6. Along with my two brothers, I was almost swept out to sea by a rip-tide during spring break in 2nd grade. We were only saved by some college guys who swam out to snag us.

7. Although I mastered typing fairly early (by practicing with the computer games Paws and Number / Word Munchers), I never read that much until 9th or 10th grade, so that I still read pretty slowly for my intelligence level -- for literary fiction, probably 1 page every 4 minutes. For science articles that are more straightforward, obviously less. Caffeine also helps!

8. In middle school, I used to trim my toenails improperly (making them fairly rounded instead of straight across), so over the next couple of years I had to have 3 ingrown toenails removed: the left side of one big toe, and both sides of the other big toe. The roots were permanently killed with some sort of acid so they wouldn't regrow. They don't look freaky, but not typical either.

9. Speaking of which, I found out that I have a very high tolerance for needle-related pain -- to remove an ingrown toenail, the doctor injects a local anaesthetic into THREE places of your toe at the joint below the toenail (once at the center-top, and two at the base, to form a triangle). Try having that done three times within a few years. It hurt like a bitch, but I can apparently steel myself pretty well for this type of pain at least.

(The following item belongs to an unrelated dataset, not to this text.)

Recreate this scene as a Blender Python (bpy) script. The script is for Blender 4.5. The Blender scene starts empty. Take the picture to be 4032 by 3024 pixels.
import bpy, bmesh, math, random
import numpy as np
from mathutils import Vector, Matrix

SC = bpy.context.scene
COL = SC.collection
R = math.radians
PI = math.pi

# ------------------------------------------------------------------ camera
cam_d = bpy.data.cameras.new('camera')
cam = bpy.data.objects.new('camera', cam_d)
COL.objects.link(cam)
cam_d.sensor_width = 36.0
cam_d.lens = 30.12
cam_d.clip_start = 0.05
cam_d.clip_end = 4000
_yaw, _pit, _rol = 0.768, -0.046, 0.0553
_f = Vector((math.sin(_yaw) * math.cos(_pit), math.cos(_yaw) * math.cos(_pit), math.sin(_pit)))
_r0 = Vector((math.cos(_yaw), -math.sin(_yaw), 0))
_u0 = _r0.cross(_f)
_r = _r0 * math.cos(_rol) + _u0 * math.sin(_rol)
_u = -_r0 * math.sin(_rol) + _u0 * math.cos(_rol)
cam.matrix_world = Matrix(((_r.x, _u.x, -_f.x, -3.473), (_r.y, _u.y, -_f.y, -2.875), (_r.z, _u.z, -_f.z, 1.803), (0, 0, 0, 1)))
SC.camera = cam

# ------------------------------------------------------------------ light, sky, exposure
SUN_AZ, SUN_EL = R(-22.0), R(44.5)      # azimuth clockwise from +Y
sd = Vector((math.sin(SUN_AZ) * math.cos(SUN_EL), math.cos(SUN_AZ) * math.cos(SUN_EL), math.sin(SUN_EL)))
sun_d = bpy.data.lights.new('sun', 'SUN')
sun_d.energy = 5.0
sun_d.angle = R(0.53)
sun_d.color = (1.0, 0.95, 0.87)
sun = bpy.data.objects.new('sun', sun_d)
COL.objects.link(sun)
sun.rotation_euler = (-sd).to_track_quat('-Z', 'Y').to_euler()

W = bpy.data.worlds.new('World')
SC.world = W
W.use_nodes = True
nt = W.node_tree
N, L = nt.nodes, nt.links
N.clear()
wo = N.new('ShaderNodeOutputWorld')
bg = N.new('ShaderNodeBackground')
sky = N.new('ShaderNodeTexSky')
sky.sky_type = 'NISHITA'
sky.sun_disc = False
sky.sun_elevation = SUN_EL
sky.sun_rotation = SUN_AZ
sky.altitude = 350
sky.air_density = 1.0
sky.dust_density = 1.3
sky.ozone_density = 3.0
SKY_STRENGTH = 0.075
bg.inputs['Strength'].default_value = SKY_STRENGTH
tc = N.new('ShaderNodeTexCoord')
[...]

10. Even if having a vindictive streak isn't unusual, for most people it doesn't extend to torturing video games. The original Nintendo system was notoriously unreliable after it had been played for awhile, and ditto the games for it. After so many game freezes, buttons that wouldn't respond, and so on, I eventually took a sledge hammer to the system itself (it was mine, not the family's). If it was just a particular game that screwed me, a couple of times I got so angry that I bored holes through the plastic cartridge with a screwdriver that I'd heated up over an open flame on the stove. (This was also during middle school -- what a tumultuous time!)